Вероятно, самые правдивые описания лагерной действительности оставили не жертвы, а палачи — Эйхман или комендант Освенцима Рудольф Гесс: чтобы объяснить, что представлял собой лагерный ад, его нужно описать буквально, не выражая личного мнения и не вкладывая в описание ни капли человечности. Тот, кто рассказывает о лагере с гневом или сочувствием, невольно его приукрашивает, вкладывает в рассказ духовность, ослабляющую шок, который испытывает читатель, узнавая о чудовищных преступлениях. Наверное, по той же причине испытываешь неловкость, встретив на приятном, ничем не примечательном обеде человека, который прошел через лагерь, увидев на руке милого или несимпатичного соседа по столу номер лагерного заключенного; существует леденящая воображение пропасть между тем, через что прошел этот человек и что почти невозможно вообразить, и недостаточностью жестов и слов, которыми он пытается рассказать об этом, описывая лагерь как нечто почти обыденное.
Величайшую книгу о лагере написал за недели, прошедшие между вынесением смертельного приговора и казнью через повешение, Рудольф Гесс. Его автобиография «Комендант Освенцима» — правдивый, бесстрастный, объективный рассказ о жестокости, которая выходит за все человеческие рамки, делает жизнь и действительность настолько невыносимыми, что это вызывает потрясение, а значит, мешает описать произошедшее, мешает самой возможности рассказать. Когда читаешь Гесса, кажется, что о массовом уничтожении рассказывает Бог Спинозы, некто, кто по своей природе нечувствителен к боли, трагедии и позору; перо бесстрастно описывает происходящее, гнусность и низость, проявление жертвами подлости и героизма, невероятные масштабы убийств, гротескную бессознательную солидарность, рождающуюся во время бомбежки между жертвами и палачами.

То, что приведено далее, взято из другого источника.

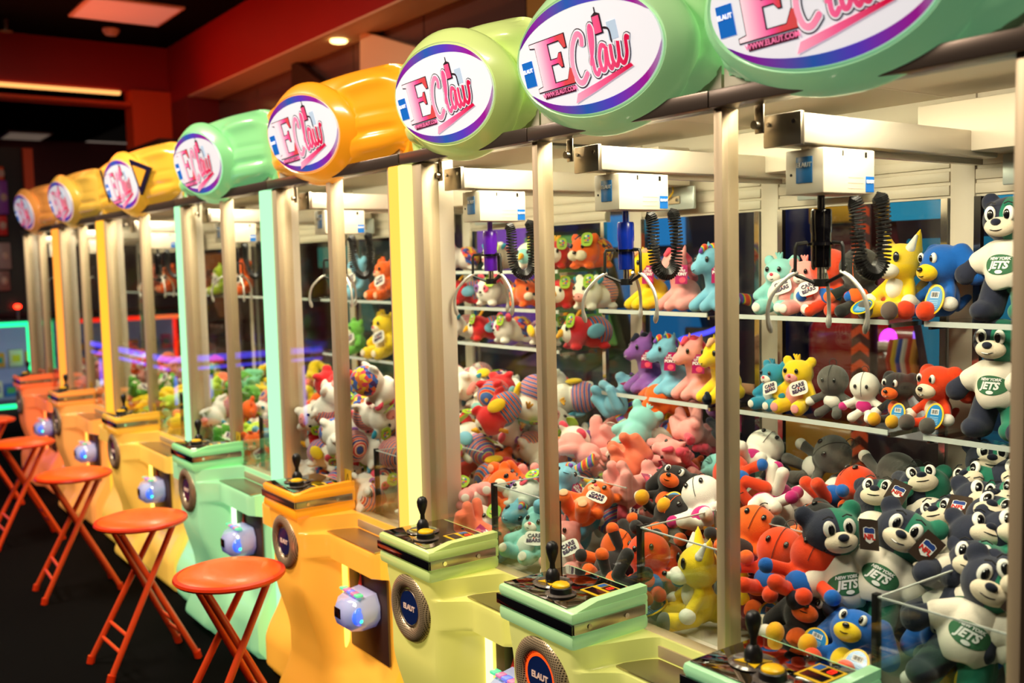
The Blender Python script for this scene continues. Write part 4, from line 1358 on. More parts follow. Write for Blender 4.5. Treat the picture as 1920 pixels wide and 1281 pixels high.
def wrap(o, target, off=0.0008):
    """lay a printed shape onto the cloth below it (along +Y)"""
    bv = BVHTree.FromPolygons([v.co for v in target.data.vertices], [p.vertices for p in target.data.polygons])
    y0 = min(v.co.y for v in o.data.vertices)
    for v in o.data.vertices:
        h = bv.ray_cast(Vector((v.co.x, -1, v.co.z)), Vector((0, 1, 0)))
        if h[0] is not None:
            v.co.y = h[0].y - off + (v.co.y - y0) * 0.2
    return o


def grid_oval(name, m, parent, cx, cz, a, b, n=10):
    """finely divided oval patch for wrapping"""
    mb = MB()
    R = []
    for i in range(1, n + 1):
        R.append([(cx + a * i / n * math.cos(2 * PI * k / 28), 0, cz + b * i / n * math.sin(2 * PI * k / 28)) for k in range(28)])
    mb.rings(R, True, True, False)
    return mb.build(name, m, parent, None)


def face(root, x, y, z, ew=0.011, eh=0.015, big=True, pm=None):
    for s in (-1, 1):
        if big:
            e = kid('eye', M_EYEW, root, lambda b: b.ell((s * x, y, z), (ew, 0.006, eh), u=14, v=10))
            kid('pupil', pm or M_EYEK, e, lambda b: b.ell((s * x * 0.88, y - 0.004, z - eh * .1), (ew * .6, 0.0045, eh * .68), u=12, v=8))
        else:
            kid('eye', M_EYEK, root, lambda b: b.ell((s * x, y, z), (ew, 0.005, eh), u=12, v=8))


def smile(root, y, z, w, m=None):
    kid('mouth', m or M_EYEK, root, lambda b: b.tube([(w * t, y + 0.006 * t * t, z - 0.006 * (1 - t * t)) for t in (-1, -.6, -.2, .2, .6, 1)], 0.0012, 5))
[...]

Гесс — не рядовой бюрократ, готовый выполнять приказ, равно эффективно спасать или убивать; это не Менгеле, мучивший своих жертв, и даже не Эйхман, который рассказывал свою историю, изменяя ее, — его допрашивали израильтяне, и он пытался избежать расплаты за совершенные преступления. Гесс писал после вынесения смертного приговора, по собственной инициативе; что подтолкнуло его взяться за перо — неизвестно, уж точно не желание облагородить собственный образ, потому что написанный им автопортрет — портрет преступника; книга подчиняется безусловной необходимости быть правдивой, отстоять достоинство прожитой жизни, точно ее запротоколировать и сдать в архив как нечто обезличенное, чужое. Поэтому книга Гесса — памятник, рассказ о совершенном варварстве, ценнейшее оружие в борьбе против непрекращающихся отвратительных попыток перечеркнуть прошлое или, по крайней мере, смягчить его, выставить в ином свете. Комендант Освенцима, убивший многие сотни тысяч невинных людей, не страшнее профессора Фориссона, вообще отрицавшего существование Освенцима.
Я спускаюсь по лестнице смерти, которая вела в маутхаузенскую каменоломню. По этим ста восьмидесяти шести крутым ступенькам рабы таскали огромные камни, люди валились от усталости или от того, что их толкали эсесовцы, и падали вниз, а камни — на них; заключенных били дубинками, в них стреляли. Ступени представляют собой неровные, огромные каменные блоки, солнце безжалостно палит, здесь убивали совсем недавно, вспоминаются архаичные божества, требовавшие человеческих жертвоприношений, пирамиды Теотиуакана и ацтекские идолы, впрочем, современные, цивилизованные боги также не мешали палачам мучить своих жертв. Книга Гесса страшна, страшна своей поучительностью, потому что эпическая последовательность изложенных в ней событий доказывает: когда по тебе проезжает механическое колесо, со временем ты можешь стать не только регулировщиком или поваром в армии Третьего рейха, артистом массовки в страшной пьесе, но и ведущим актером и даже режиссером массовых убийств, комендантом Освенцима.
Ступени крутые, я устал и взмок. Адорно говорил, что поэзия после Освенцима невозможна. Это утверждение не соответствует правде — кстати, опровергла его сама поэзия, например, Саба, который знал, что такое писать «после Майданека», другого страшного лагеря, но который тем не менее писал «после Майданека»; не соответствует правде еще и потому, что в истории был не только национал-социализм, после конкистадоров, после торговли чернокожими рабами, после ГУЛАГа и Хиросимы тоже трудно рифмовать «любовь — кровь».
Тем не менее, как это ни парадоксально, Адорно прав, потому что лагерь — крайний случай уничтожения индивидуума, индивидуальности, без которой невозможна поэзия. На маутхаузенской лестнице физически ощущаешь бесполезность индивидуума, его исчезновение, словно индивидуум — динозавр или окапи, вымершее или вымирающее животное.